Elindeki senaryosunu yapımcıya satarak sıkıştığı sistemin içinden kendine bir çıkış yolu bulmaya çalışan senarist ile hayatını sorgulayarak yeni arayışlar içinde olan sevgisiz büyümüş, bir veya biz olamamış iki kardeş, annelerinin evinde buluşup, yüzleşiyorlar ve birbirlerine dönüşüyorlar. Örneğin senarist olan ekmek kızartma makinası çalıyor başlıyor, hırsız da senin yaptığını ben de yaparım diyerek oturup senaryo yazmaya başlıyor. Birbirlerinin mesleğini yapmaya başlamaları, empati kurma çabaları şeklinde yorumlanırken aynı zamanda oyun; sisteme, paraya, sanata ve hayatın anlamına dair söylemleriyle hem düşündürmeyi hem de güldürmeyi başarıyor.

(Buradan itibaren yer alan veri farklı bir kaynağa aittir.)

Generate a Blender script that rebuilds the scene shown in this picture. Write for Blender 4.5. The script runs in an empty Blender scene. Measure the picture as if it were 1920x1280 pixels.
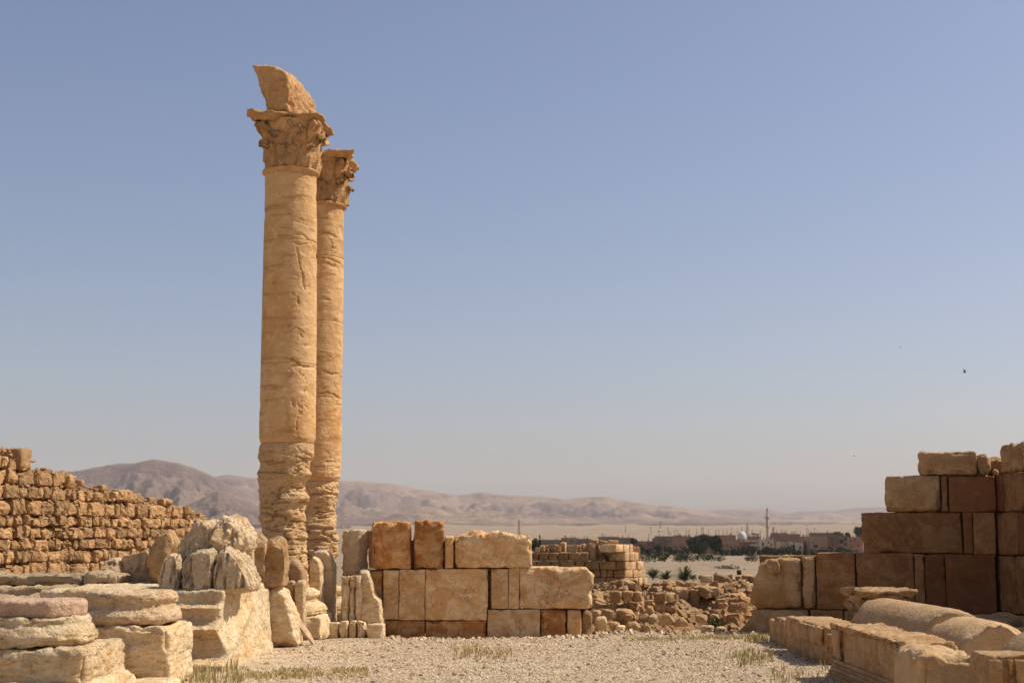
import bpy, math, random
import numpy as np
from math import radians as R, sin, cos, pi
random.seed(7)
rng = np.random.default_rng(7)
SC = bpy.context.scene
COL = SC.collection

# ------------------------------------------------------------------ camera
HC = 1.7
FPX = 2667.0                       # focal length in pixels of a 1920 wide frame (50 mm)
PITCH = math.atan(360 / FPX)
cam_d = bpy.data.cameras.new('camera')
cam = bpy.data.objects.new('camera', cam_d)
COL.objects.link(cam)
cam.location = (0, 0, HC)
cam.rotation_euler = (pi / 2 + PITCH, 0, 0)
cam_d.lens = 50.0
cam_d.sensor_width = 36.0
cam_d.clip_start = 0.1
cam_d.clip_end = 60000
cam_d.dof.use_dof = True
cam_d.dof.focus_distance = 24.0
cam_d.dof.aperture_fstop = 2.2
SC.camera = cam

# ------------------------------------------------------------------ sky, sun, exposure
SUN_EL = R(50)
SUN_AZ = R(-14)                    # the sun stands at the right, a little beyond the columns
world = bpy.data.worlds.new('World')
SC.world = world
world.use_nodes = True
wn = world.node_tree
wn.nodes.clear()
w_out = wn.nodes.new('ShaderNodeOutputWorld')
w_bg = wn.nodes.new('ShaderNodeBackground')
w_sky = wn.nodes.new('ShaderNodeTexSky')
w_sky.sky_type = 'NISHITA'
w_sky.sun_disc = False
w_sky.sun_elevation = SUN_EL
w_sky.sun_rotation = R(90) + SUN_AZ
w_sky.altitude = 400
w_sky.air_density = 1.0
w_sky.dust_density = 2.8
w_sky.ozone_density = 1.6
w_bg.inputs["Strength"].default_value = 0.090
w_tint = wn.nodes.new('ShaderNodeMix'); w_tint.data_type = 'RGBA'; w_tint.blend_type = 'MULTIPLY'; w_tint.inputs[0].default_value = 1.0
w_tint.inputs[7].default_value = (1.045, 0.982, 1.015, 1)         # dusty desert air, a little warmer than the clean sky
wn.links.new(w_sky.outputs[0], w_tint.inputs[6])
wn.links.new(w_tint.outputs[2], w_bg.inputs['Color'])
wn.links.new(w_bg.outputs[0], w_out.inputs['Surface'])
sun_d = bpy.data.lights.new('sun', 'SUN')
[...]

Özellikle popüler olan satar mantığıyla yapımcının (Burak Sarımola) ilk senaryoya müdahaleleri, ardından daha gerçek bir hikâye bulduğunu düşünerek diğer kardeşin hikâyesine 'sulanması' sektörün durumunu göstermesi açısından çarpıcı bir örnekti.
Cem Yılmazer'in ışık ve dekor tasarımı yine başarılı. Özellikle giderek kapana sıkışmışlık hissi yaratan, sahne alanının daraltılması fikri iyi işlenmiş. İlk oyun olması sebebiyle yer yer aksayan tarafları olmasına rağmen, oyunun giderek daha da oturacağını düşünüyorum. Yolu açık olsun.
GENÇLER DEPREMZEDE YAŞITLARINA MORAL OLACAK
Çocuk ve gençlerin gelişimlerini tiyatro merkezli sanat programları ile desteklemek üzere bir sosyal girişim olarak kurulan Çocuk Genç Sanat Tiyatro tarafından sahnelenen, Türkiye'nin en büyük çocuk ve gençlik müzikali DOLAP, deprem bölgesindeki gençlerle buluşacak. Yaşları 8-18 arasında değişen 25 çocuk ve genç, depremzede yaşıtlarına ilham ve umut olmak için yola çıkıyorlar. 27 Eylül'de Gaziantep, 28 Eylül Adana ve 29 Eylül İskenderun'da gençlerle buluşacak olan müzikal, turnesine 1 Ekim'de İzmir'de devam edecek.
BİLMECELERLE TOPKAPI SARAYI'NI ÖĞRENİYORLAR
Çocuklarımıza tarihimizi ne kadar erken öğretirsek o kadar iyi. Bu amaçla yayınevlerinden çıkan her kitabı önemsiyorum. Bunlara bir yenisi de VakıfBank Kültür Yayınları'ndan eklendi. Lider Hepgenç ve Esat Zorkirişçi'nin hazırladığı Eslem Yaşar'ın resimlediği 'Bilmecelerle Topkapı Sarayı' adlı kitap, Kaan ve Aslan adlı iki çocuğun Topkapı Sarayı'nı keşfetmesini anlatıyor. Yaşlı bir ağacın sorduğu bilmeceler günlük hayatta da ebeveynlere ilham olacak nitelikte...
TÜRK KAHVESİ KÜLTÜRÜ BU SERGİDE
İstanbul'un dünyaya açılan kapısı olarak lanse edilen İstanbul Havalimanı içinde, yolcuları kültür ve sanatla buluşturmayı amaçlayan İGA ART yeni sergisini sanatseverlere sundu. Dış hatlar terminalinin giden yolcu bölümünde yer alan 'Kahve Aşkına' adlı sergi, Türk misafirperverliğinin en önemli sembollerinden olan Türk kahvesi ve hikâyesini gözler önüne seriyor. 152 yıllık bir kahve markası tarafından hazırlanan sergi ile dünyanın en çok yolcu kapasiteli havalimanında dış hatlardan uçacak olan her yolcu, artık Türk kahvesini öğrenmeden gitmeyecek. Küratörlüğünü Suna Altan'ın üstlendiği sergi 15 Ocak'a kadar sürecek.